» Listing:
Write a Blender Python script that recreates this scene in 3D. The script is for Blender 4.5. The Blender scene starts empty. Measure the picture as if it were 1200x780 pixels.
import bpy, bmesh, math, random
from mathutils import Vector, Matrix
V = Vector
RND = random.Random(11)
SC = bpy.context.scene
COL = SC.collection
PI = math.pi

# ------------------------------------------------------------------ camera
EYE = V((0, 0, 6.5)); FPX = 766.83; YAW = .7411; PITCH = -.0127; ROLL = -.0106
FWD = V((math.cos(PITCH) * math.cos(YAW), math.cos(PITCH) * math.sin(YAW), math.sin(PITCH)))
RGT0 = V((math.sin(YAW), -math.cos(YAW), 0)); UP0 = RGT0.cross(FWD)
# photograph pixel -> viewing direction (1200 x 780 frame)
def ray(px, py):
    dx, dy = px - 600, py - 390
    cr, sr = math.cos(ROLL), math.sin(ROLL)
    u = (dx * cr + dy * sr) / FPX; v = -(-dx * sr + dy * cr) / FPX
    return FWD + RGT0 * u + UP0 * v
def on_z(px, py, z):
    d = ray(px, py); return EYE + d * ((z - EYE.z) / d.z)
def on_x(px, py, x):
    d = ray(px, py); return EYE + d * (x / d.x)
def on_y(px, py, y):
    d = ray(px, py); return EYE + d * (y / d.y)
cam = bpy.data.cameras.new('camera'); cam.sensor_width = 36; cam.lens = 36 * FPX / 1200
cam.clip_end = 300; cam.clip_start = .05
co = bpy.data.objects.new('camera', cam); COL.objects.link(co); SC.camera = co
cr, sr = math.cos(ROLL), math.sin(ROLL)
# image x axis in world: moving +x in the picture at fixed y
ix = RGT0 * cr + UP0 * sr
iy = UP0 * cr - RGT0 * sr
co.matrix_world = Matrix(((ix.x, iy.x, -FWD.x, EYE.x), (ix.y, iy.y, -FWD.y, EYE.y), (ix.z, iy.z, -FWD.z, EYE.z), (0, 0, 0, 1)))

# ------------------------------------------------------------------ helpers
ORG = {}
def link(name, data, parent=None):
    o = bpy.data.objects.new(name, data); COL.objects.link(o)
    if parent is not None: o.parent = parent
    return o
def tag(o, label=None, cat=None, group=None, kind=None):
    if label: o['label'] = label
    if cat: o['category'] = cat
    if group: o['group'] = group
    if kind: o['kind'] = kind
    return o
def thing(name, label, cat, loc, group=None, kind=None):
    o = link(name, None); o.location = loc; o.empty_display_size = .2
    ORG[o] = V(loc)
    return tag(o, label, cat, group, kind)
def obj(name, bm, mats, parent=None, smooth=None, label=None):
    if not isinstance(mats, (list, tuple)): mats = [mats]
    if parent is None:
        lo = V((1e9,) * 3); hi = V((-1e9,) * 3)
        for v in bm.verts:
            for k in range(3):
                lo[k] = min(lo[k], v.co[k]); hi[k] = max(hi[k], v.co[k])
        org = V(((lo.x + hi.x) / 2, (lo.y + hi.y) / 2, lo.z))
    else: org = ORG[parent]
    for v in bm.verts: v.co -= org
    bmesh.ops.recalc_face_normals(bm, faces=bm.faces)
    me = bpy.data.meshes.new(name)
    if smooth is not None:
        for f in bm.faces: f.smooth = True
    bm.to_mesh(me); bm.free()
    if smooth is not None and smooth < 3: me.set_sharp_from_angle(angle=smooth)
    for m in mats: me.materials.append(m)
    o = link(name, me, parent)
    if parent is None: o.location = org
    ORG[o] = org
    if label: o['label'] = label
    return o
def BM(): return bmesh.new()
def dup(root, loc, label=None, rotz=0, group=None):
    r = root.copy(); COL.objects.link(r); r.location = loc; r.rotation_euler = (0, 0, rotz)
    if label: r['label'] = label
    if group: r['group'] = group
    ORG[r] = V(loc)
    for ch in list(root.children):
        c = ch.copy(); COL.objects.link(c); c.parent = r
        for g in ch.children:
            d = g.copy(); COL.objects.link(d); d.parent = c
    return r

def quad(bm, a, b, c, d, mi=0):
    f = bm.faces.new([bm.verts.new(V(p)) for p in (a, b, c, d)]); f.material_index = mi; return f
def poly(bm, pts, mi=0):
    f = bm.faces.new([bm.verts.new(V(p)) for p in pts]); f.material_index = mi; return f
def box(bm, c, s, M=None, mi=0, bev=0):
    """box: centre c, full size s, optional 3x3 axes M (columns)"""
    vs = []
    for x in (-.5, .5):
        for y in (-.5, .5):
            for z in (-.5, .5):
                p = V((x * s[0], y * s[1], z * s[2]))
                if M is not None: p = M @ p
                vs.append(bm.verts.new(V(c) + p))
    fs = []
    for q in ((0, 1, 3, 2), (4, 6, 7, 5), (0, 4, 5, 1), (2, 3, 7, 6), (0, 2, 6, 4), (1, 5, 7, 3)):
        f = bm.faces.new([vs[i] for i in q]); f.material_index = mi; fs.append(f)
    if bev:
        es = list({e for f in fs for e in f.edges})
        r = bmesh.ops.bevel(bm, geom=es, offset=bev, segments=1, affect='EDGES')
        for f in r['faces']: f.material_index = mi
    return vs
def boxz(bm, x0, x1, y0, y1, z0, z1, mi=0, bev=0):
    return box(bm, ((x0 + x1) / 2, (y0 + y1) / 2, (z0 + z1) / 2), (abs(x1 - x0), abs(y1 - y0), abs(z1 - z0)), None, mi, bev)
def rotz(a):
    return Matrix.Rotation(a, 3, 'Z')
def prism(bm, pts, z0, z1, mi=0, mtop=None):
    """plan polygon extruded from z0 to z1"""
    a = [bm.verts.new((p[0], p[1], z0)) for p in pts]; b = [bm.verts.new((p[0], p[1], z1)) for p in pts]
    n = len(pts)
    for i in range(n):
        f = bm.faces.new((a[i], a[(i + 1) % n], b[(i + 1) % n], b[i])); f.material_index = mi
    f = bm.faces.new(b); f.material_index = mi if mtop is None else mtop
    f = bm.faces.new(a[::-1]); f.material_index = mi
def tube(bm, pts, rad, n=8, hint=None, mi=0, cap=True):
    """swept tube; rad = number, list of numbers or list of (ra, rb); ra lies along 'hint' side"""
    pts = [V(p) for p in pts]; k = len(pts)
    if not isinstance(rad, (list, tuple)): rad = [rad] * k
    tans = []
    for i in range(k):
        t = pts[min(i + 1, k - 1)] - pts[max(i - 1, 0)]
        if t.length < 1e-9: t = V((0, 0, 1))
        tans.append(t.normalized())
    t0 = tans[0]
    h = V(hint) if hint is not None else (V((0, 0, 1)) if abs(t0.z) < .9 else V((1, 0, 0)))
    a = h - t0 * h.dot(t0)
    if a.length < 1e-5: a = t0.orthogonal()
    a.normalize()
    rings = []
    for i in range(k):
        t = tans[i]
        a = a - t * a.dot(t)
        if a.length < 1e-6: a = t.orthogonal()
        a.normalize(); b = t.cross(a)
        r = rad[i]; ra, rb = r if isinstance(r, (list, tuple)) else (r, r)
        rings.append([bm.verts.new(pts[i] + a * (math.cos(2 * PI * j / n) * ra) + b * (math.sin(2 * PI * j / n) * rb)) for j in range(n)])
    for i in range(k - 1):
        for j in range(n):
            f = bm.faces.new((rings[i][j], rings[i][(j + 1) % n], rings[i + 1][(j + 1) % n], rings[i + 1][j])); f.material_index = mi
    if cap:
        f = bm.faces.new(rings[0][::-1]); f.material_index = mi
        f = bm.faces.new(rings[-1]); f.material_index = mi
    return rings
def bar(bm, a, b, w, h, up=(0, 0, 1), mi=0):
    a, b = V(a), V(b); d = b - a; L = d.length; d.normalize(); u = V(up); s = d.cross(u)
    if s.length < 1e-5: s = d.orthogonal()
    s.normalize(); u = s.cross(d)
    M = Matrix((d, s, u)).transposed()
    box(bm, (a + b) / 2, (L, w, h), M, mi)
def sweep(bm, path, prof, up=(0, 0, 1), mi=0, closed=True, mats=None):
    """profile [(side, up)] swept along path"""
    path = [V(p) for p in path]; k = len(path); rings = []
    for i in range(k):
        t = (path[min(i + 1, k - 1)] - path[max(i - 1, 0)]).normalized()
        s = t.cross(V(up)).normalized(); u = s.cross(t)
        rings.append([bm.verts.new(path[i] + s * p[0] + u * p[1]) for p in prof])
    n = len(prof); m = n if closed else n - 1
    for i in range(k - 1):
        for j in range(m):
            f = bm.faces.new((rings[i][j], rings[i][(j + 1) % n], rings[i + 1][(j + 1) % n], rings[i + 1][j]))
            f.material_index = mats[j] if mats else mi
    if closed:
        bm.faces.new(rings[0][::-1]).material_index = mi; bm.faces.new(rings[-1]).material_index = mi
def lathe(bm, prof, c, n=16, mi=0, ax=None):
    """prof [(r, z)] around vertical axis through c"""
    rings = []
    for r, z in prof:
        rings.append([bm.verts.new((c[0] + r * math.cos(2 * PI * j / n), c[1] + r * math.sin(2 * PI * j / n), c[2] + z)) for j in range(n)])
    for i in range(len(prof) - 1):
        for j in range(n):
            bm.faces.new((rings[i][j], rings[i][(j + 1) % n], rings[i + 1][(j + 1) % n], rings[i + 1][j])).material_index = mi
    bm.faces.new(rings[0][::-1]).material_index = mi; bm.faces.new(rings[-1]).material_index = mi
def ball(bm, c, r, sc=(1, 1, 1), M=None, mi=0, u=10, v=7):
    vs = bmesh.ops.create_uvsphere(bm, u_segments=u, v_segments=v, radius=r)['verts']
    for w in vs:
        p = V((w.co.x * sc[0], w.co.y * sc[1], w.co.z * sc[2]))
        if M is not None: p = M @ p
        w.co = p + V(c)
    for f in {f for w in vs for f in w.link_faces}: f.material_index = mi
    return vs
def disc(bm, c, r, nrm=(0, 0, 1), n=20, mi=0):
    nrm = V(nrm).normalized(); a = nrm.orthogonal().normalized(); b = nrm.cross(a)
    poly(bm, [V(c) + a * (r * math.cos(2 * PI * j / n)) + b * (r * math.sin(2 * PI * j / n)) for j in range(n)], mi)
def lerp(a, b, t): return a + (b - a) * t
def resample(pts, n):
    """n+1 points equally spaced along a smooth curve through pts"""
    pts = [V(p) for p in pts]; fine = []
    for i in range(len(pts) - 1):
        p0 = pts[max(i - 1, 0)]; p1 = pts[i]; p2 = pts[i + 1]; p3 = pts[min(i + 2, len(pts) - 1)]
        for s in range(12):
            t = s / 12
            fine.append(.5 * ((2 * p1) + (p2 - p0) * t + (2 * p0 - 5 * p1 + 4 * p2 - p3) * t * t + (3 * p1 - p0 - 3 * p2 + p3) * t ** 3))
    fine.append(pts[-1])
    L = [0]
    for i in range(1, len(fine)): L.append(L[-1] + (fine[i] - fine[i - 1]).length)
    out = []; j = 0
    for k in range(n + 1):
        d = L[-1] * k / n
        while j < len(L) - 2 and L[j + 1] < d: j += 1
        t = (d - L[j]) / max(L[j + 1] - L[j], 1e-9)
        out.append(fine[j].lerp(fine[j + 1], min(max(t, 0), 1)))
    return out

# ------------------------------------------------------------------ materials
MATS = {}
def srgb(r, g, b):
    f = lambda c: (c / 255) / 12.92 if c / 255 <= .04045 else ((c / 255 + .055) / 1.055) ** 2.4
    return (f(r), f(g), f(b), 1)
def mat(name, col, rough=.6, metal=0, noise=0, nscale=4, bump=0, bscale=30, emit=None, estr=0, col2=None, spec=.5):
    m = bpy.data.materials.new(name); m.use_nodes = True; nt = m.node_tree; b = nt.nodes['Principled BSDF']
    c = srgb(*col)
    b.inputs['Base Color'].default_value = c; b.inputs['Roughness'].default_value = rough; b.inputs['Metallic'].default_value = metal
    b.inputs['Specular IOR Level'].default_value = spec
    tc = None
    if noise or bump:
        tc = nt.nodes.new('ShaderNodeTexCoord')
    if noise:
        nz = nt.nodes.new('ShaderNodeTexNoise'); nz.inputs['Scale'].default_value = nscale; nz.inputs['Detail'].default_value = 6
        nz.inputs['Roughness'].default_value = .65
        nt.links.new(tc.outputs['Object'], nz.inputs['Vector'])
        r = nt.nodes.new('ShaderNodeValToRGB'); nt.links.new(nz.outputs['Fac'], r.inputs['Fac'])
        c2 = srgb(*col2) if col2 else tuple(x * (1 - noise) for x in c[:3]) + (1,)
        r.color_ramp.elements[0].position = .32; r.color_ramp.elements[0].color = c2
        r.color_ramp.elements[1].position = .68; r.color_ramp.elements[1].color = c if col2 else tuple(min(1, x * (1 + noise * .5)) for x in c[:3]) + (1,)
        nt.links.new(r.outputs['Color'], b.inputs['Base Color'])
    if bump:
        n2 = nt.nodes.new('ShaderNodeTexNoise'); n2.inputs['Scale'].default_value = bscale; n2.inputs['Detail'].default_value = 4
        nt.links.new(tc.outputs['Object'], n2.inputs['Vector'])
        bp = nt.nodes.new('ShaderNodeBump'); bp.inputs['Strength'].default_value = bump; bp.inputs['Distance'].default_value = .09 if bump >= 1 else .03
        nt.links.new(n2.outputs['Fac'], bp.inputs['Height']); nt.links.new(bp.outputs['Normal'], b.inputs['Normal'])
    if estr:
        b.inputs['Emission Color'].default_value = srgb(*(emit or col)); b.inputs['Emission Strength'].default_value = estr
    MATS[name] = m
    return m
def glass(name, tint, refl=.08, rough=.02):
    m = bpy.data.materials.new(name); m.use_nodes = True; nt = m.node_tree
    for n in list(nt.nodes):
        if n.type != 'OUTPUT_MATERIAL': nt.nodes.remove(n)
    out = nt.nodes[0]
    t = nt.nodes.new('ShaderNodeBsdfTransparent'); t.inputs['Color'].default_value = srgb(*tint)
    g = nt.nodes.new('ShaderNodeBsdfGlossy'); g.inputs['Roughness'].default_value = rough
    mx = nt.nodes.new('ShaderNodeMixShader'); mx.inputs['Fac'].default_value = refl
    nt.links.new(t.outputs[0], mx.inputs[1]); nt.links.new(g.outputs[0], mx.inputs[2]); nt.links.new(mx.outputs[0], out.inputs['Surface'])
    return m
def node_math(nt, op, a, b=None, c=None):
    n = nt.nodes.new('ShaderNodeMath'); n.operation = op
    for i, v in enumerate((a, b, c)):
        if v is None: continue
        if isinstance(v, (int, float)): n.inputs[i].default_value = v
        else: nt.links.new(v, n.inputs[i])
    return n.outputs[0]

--

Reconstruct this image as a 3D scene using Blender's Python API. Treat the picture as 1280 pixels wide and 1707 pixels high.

==

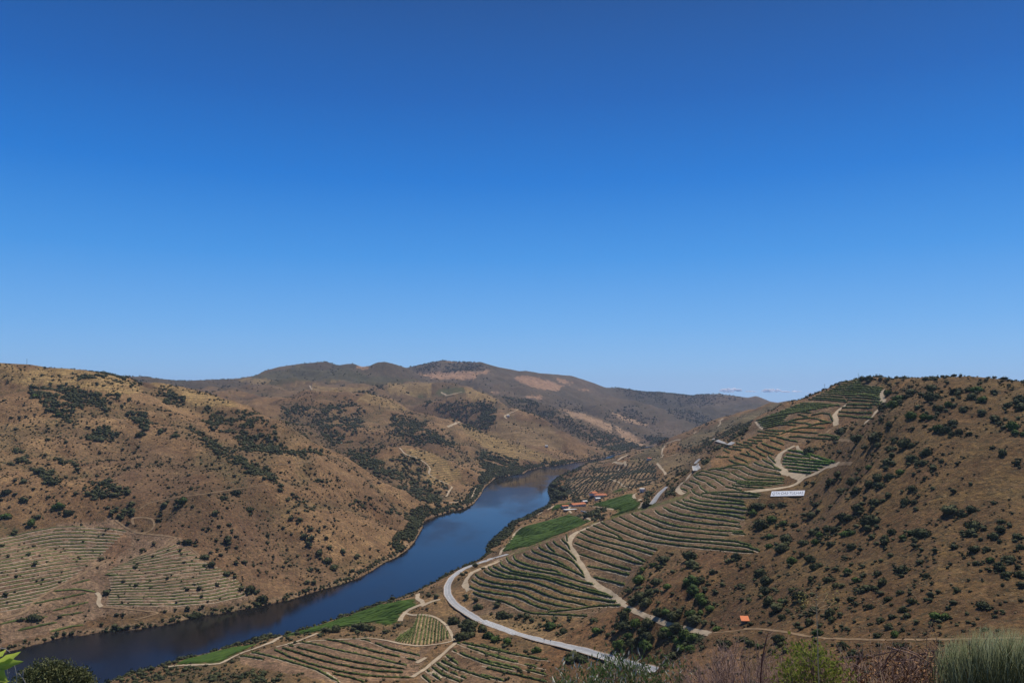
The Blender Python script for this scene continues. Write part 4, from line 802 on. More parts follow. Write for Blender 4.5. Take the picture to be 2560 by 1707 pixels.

» Problem statement:
Your answer should be a single number: the count of lines containing the word "picture".

» Expected output:
4